夏の暑さも少し和らぎ、秋が近づいてくるとあちこちで虫の音が聞こえ始めます。

エンマコオロギ:身近なコオロギのひとつ、コロコロリーと鳴く。

童謡「虫のこえ」に代表されるように、日本人にとって秋の鳴く虫たちは季節を感じる身近なものと言えるでしょう。しかし、世界中のほとんどの人は虫の音が雑音にしか聞こえず、機械音などの騒音と同じように感じるそうです。

一方で、日本人が虫の音や波、風、雨の音などの自然の音も心地よく感じます。この違いは音を処理する脳の部位によるもので、日本人が虫の音を左脳で言語(虫の声)として処理しているのに対し、日本人以外の大多数の人たちは右脳で音として処理しているためだと言われます。

この感覚の違いは文化の違いによるもので、西洋では「虫=害虫」というイメージが強いのに対し、日本では古くから虫の音を楽しむ文化が根付いていました。

特に虫の音を楽しむことが一大ブームとなったのは江戸時代で、昭和初期まで世界的に見ても特異な文化として発展してきました。特に江戸(東京)では年中行事として「虫聴」が楽しまれており、1858年に発行された『江戸花鳥暦』では、お茶の水や巣鴨などが虫聴名所として紹介されています。

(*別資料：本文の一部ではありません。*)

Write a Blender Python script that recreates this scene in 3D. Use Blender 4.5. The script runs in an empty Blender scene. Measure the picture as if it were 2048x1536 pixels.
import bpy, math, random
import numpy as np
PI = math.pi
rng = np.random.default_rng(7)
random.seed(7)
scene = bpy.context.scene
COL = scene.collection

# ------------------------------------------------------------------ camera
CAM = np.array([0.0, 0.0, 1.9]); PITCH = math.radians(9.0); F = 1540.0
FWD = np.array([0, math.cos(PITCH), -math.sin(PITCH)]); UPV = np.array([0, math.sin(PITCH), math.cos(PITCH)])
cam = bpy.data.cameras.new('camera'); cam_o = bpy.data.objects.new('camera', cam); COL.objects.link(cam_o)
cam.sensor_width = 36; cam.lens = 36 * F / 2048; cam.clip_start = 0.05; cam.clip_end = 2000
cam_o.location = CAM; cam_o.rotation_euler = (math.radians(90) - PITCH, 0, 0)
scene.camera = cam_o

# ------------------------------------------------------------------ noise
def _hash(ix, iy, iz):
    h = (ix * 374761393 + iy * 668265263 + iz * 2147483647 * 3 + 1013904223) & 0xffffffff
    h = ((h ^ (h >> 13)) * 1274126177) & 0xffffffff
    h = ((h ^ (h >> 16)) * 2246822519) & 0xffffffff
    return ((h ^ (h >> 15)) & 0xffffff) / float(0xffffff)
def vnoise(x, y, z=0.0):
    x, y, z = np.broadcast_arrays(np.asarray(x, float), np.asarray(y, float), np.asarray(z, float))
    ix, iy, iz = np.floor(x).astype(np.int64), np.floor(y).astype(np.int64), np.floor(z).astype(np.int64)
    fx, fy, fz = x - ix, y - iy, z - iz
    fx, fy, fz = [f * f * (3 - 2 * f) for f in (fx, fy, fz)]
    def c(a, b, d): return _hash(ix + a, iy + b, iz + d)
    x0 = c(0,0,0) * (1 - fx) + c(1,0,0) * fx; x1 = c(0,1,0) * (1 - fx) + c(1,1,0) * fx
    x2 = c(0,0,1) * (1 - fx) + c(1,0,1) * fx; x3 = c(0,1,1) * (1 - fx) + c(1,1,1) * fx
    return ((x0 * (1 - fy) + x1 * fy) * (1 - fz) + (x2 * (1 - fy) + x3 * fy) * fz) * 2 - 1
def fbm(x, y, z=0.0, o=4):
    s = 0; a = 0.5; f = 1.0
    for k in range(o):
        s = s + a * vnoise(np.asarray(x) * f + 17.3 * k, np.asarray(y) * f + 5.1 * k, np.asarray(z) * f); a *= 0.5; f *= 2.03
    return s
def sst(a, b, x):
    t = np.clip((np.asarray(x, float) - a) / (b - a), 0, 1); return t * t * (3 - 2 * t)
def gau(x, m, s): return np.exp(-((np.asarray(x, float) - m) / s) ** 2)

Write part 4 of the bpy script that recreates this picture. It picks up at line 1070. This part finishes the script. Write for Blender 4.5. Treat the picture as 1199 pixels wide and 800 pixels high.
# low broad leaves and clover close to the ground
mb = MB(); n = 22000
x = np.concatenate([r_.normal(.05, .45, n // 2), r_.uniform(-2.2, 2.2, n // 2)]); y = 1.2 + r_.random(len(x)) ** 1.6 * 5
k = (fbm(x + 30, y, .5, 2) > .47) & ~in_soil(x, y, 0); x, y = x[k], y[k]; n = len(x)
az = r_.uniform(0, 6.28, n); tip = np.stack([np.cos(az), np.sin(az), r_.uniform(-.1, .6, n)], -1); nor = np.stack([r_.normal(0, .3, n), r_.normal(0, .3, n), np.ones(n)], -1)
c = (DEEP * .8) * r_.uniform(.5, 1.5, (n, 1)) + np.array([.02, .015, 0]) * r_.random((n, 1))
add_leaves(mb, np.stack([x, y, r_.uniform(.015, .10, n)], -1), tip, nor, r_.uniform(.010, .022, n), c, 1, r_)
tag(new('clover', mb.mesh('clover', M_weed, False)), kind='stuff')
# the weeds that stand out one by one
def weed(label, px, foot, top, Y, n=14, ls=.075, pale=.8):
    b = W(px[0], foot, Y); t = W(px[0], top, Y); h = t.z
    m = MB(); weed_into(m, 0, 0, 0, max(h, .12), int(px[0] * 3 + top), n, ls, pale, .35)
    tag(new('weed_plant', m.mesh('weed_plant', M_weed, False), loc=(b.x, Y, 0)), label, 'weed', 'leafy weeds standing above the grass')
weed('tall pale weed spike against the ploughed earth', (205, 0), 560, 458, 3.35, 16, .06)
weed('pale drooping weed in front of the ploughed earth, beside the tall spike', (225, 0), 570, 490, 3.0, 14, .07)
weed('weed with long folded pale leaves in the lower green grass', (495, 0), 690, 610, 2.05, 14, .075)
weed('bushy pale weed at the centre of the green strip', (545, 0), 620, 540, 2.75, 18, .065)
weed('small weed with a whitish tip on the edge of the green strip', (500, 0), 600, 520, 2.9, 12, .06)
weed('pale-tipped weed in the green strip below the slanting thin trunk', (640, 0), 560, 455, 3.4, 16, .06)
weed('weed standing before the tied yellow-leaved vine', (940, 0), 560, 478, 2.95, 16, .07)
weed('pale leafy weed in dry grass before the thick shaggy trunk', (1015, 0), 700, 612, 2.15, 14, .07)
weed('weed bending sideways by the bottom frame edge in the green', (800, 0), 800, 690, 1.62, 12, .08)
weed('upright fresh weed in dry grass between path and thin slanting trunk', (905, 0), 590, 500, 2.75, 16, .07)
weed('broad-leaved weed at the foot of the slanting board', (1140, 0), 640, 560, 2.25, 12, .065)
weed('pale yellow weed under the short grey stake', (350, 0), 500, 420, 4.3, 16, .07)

また、1911年に発行された『東京年中行事』では「~紅の毛氈(もうせん)を敷かせて割籠(わりご:白木で作られた折箱風の弁当箱)を開いて瓢箪(ひょうたん)の美酒に舌鼓を打ちながら、喞々(しょくしょく)と月に吟ずる松虫鈴虫の音に風流を思ひやることが盛んに行はれたのであるが~」と優雅に秋の夜長を楽しむ様子が記されています。

また、この頃には虫の音を身近に楽しむため、コオロギやスズムシなどを販売する「虫売り」という商売も登場しました。行商のように虫を売り歩くものもあれば、店を構えて様々な虫籠に虫を入れて売っていたものもあり、関東大震災を経て戦後まで庶民の楽しみのひとつとなっていました。

様々な虫籠が所狭しと並んだ店

 

同じアジアの中国では、鳴く虫であるコオロギを戦わせる虫相撲「闘蟋(とうしつ)」という文化はあるものの、虫の音を楽しむ文化は定着していないようです。

9月から10月にかけて、街中や公園、森や林で様々な虫の音を聞くことができます。

ホシササキリ:草むらでシリシリ・・・と鳴く

アオマツムシ:大きな声でリーリーと鳴く

カネタタキ:屋内でも見られ、チンチンチン・・・と鳴く

虫の音に耳を傾けながら、自然を生活の楽しみや文化として発展させた人々に思いを馳せるのもいいかもしれません。